The financial context makes any reading of this as a strategic investment harder to sustain. NetOne disclosed a 62% year-on-year revenue increase to ZiG$3,7 billion in 2024, with data revenue up 110%. Operating costs climbed 73% in the same period, and foreign exchange losses amounted to ZiG$11,4 billion, more than three times the company’s total revenue for the year. Those foreign exchange losses are linked in part to the NMBB loan structure: China Eximbank advances denominated in renminbi, sitting on a balance sheet that earns primarily in ZiG.

As of 2024, NetOne disclosed legacy debts of US$328 million, the bulk of it from the NMBB phases that funded the very infrastructure the company is now expanding.

In 2022, Zimbabwe’s acting Auditor-General found NetOne’s total liabilities exceeded its total assets by ZWL$32 billion, recording the company as technically insolvent and flagging material uncertainty about its ability to continue as a going concern.
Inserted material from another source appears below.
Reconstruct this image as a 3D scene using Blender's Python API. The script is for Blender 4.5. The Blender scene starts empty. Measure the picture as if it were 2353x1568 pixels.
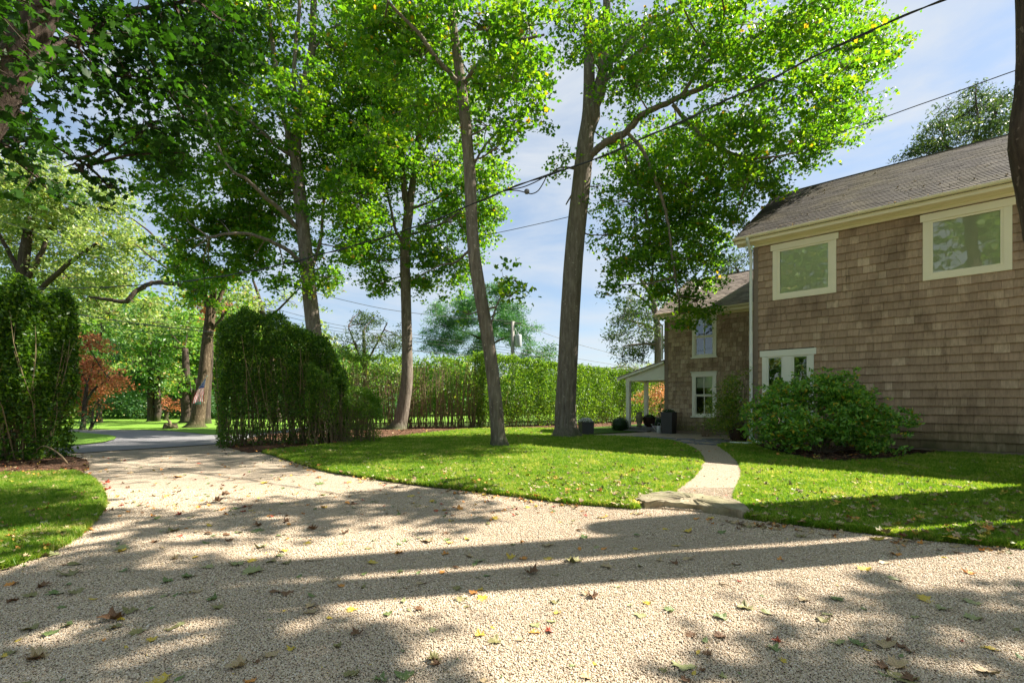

An operator building hundreds of towers while absorbing foreign exchange losses three times its revenue and carrying US$328 million in legacy debt is not accumulating competitive advantage. It is servicing a state mandate and hoping the commercial case emerges later.

The Q2 2025 Potraz data captures the inversion most plainly. In that single quarter, NetOne added 224 LTE sites. Econet added 22. Econet’s data traffic market share rose. NetOne’s fell. Ten times the build rate, in the wrong direction.

Consumers were not switching to NetOne’s LTE network in meaningful numbers, which means the barrier is not coverage. It is something else: pricing perception, network quality in the specific locations where data consumption is heaviest, handset compatibility, or the depth of Econet’s commercial entrenchment across mobile money, data bundles, and enterprise services. The Potraz data cannot say which. It can only confirm that towers are not converting into customers.

None of this would matter quite so much if LTE were the future. It is not. Econet closed 2025 with 340 5G base stations against NetOne’s 26, a 13:1 ratio in the technology that will carry enterprise services, fixed wireless broadband, and the next generation of mobile commerce. NetOne spent 2025 narrowing an infrastructure gap that Econet had partly vacated in order to fight a different war.

Whether the company can redirect the same capital discipline into a 5G programme, in a financial environment of ZiG$11,4 billion in annual foreign exchange losses and US$328 million in legacy debt, is the question 2026 will begin to answer.

The 389 new LTE sites in a year is a serious infrastructure commitment from any operator in any market. In Zimbabwe, in 2025, it moved NetOne’s data traffic share by negative 0,22 percentage points. That is the number the towers produced. Everything else is construction.